You can't get a high ID using a SOCKS 5 proxy. The BIND command in a SOCKS 5 proxy is not meant to do that.
Consider the problem of two clients that want to bind to the same port. How is this solved? "Hey, the first one to ask, gets it right?" Sure, that was my first idea. But that is not how it works. Binding with a proxy is something contradictory in principle. Why would you have gone to the trouble of setting up a firewall if you will allow external client to bind? That would be just network overhead.
BIND in SOCKS 5 asks the SOCKS 5 server to bind to some port. The port to which it actually binds is returned to the SOCKS 5 client. The SOCKS 5 client can make no assumption on which port will be actually bound. The SOCKS 5 client must then return this information to the other application so that it may now attempt a connection to the newly bound port. Seems useless at first, but ftp does make use of it.
A server application inside a firewall, in order to bind to the external world, would have to extend this protocol to ask for a particular port to bind, which is not possible as of RFC1928 - SOCKS Protocol Version 5. There should be some error handling also for already bound addresses.
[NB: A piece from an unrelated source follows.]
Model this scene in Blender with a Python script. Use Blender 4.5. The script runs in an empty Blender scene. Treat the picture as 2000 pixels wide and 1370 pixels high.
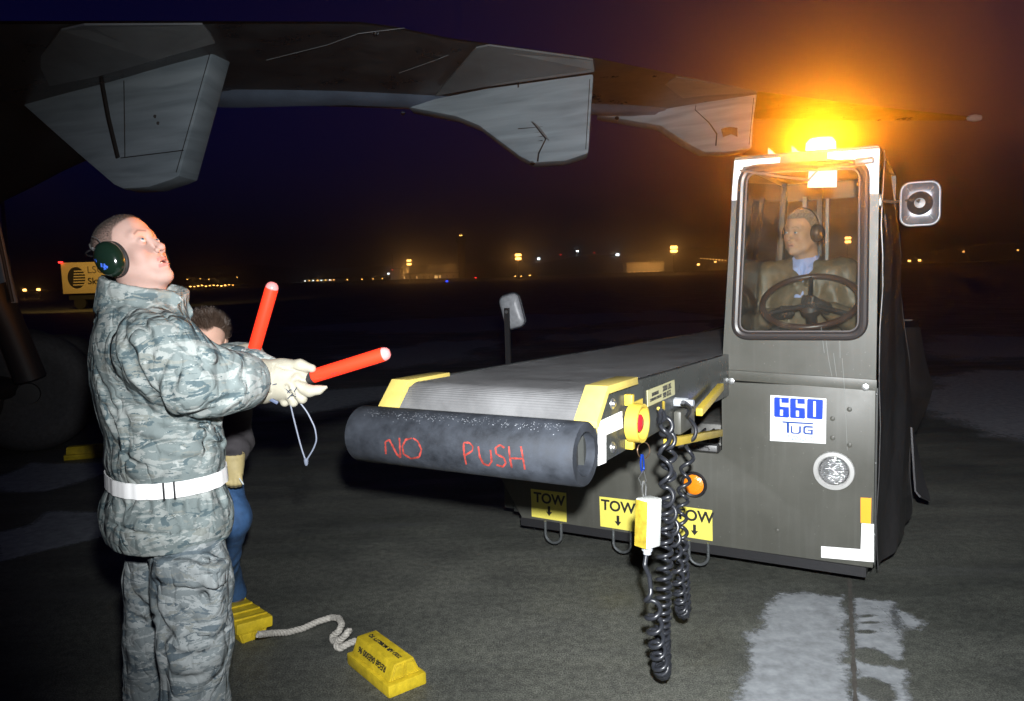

But hey, again, why were we using a firewall in principle?
Don't get me wrong, I am not playing dumb here, just trying to clarify an old issue. What was originally expected was a proxy that could allow you to bind through a firewall, which is indeed possible, but not with the current SOCKS definitions.
On the other hand, aMule does support the UDP_ASSOCIATE command, what means that if you use KAD, you should get the same results either with or without a proxy. I just don't know how would a public SOCKS 5 server behave with such an UDP traffic, it would probably fail miserably, and indeed, most public SOCKS 5 servers I have tested when I implemented SOCKS 5 in aMule were UDP disabled.